Tenho um Nelson Rodrigues que vive berrando dentro da minha cabeça
Queria ser dessas mulheres que fazem biscoitos orgânicos assados naturais com sementes de girassol e açúcar demerara para a lancheira da criança. Que sete da manhã combinam um vestido floral com um moletom de algodão pima e um chinelo belíssimo feito de garrafas pet recicladas e conseguem convencer os filhos de que não vão ver televisão coisíssima nenhuma enquanto tomam o café da manhã com granola caseira.
Uma mãe que jamais chega atrasada, com um roupão furado por cima do pijama manchado de caneta Bic (porque ficou lendo até 3 da manhã na cama e dormiu em cima da caneta e ela estourou), com a cervical tão tensa e cagada que a enxaqueca já começou e com a menina já meio envergonhada segurando sua mochila de unicórnios: “mamãe, o portão está fechado de novo, você vai ter de sair do carro e vão ver sua roupa feia e suja”. Mas eu sou quebrada, minha filha, e aparentemente o despertador também.
Queria ser dessas ex-mulheres que o ex-marido diz “é minha melhor amiga” e pede opinião em cor de tênis, nome de dermatologista e aplicação bancária. Que recebe ligação do ex-marido no aniversário, porque não existe dor maior do que você dedicar dez anos da sua vida em amar, escutar, cuidar e engrandecer um parceiro e a amizade então precisar morrer junto com a vontade de dividir um vaso sanitário com pinguinhos de urina. Não tem coisa mais insuportável do que a saudade que eu sinto da gente competindo pra ver quem inventava o melhor apelido pra um conhecido, não tem coisa mais triste do que eu ter encontrado o seu timer temporizador de ovo cozido, que tem uma carinha de ovo profundamente feliz, e ter sentado no chão da cozinha pra chorar de dar murros no peito de tanta dor. Eu te amo como meu único irmão, meu único filho, meu único pai. Você é a única família que pude formar até hoje. O único lugar em que por muito tempo eu pude ficar. E eu vou morrer se você não for meu amigo. Mas você segue tentando me quebrar sem perceber o quanto eu já sou quebrada.

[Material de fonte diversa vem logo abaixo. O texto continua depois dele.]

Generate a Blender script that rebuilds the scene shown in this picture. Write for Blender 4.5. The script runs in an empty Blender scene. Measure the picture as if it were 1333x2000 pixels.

Queria ser dessas filhas que visita a mãe sem avisar. Que leva um bolo feito naquela manhã, com a ajuda da pequenininha que untou a forma e aprendeu naquele dia a falar a palavra untar. E as três gerações comem o bolo conversando sobre qualquer coisa muito bonita e muito simples. E as esperanças de todos os envolvidos com mais de 40 anos de vida se renovam. E daqui 40 anos, quando a neta precisar de esperança, ela vai poder tirar alguma fé dessa cena de sua infância. Mas minha mãe diz que, muitas vezes, prefere o amor dos cachorros. E deve ser porque eu sou quebrada. E tudo a minha volta, desde sempre, parece estar se quebrando, ainda que eu tente, com tanta força, com tanta dor no corpo, juntar pedaços, colar pedaços, rasgar meu corpo pra segurar as pontas daqui e as pontas dali. E dormir exausta e culpada todos os dias desde que nasci.
Queria ser dessas mulheres que choram em cerimônias de casamento, que acreditam em festas de Ano Novo, que se emocionam com chás de bebê. Mas eu tenho um Nelson Rodrigues que vive berrando dentro da minha cabeça. Vai lá, minha filha, procura o erro, o furo, o cinismo, a hipocrisia, a traição, a mentira, o engodo, o deboche, a piada, o flerte, a pulada. E essa procura faz de mim tão quebrada. E todos desfilam tão esburacados e ridículos na minha frente. E eu os convido: vamos rir de você? Eu estou rindo de mim há mais de quatro décadas e é terrível e maravilhoso. Podemos rir de você e então não seremos nem tão doentes nem tão infelizes? Mas quase ninguém topa.
E eu me sinto tão sozinha. E eu queria controlar, não dizer as coisas que quebram as pessoas e as levam pra longe. E eu as perco e fico morta aqui no chão da sala, como estou agora. Eu volto a ser 236 mil bolinhas de gude correndo pelos ralos da cidade a cada pessoa que eu espatifo. Eu te amo tanto, meu amor, tanto. Mas ninguém vai me colar, porque eu sou quebrada e eu gosto de ser assim.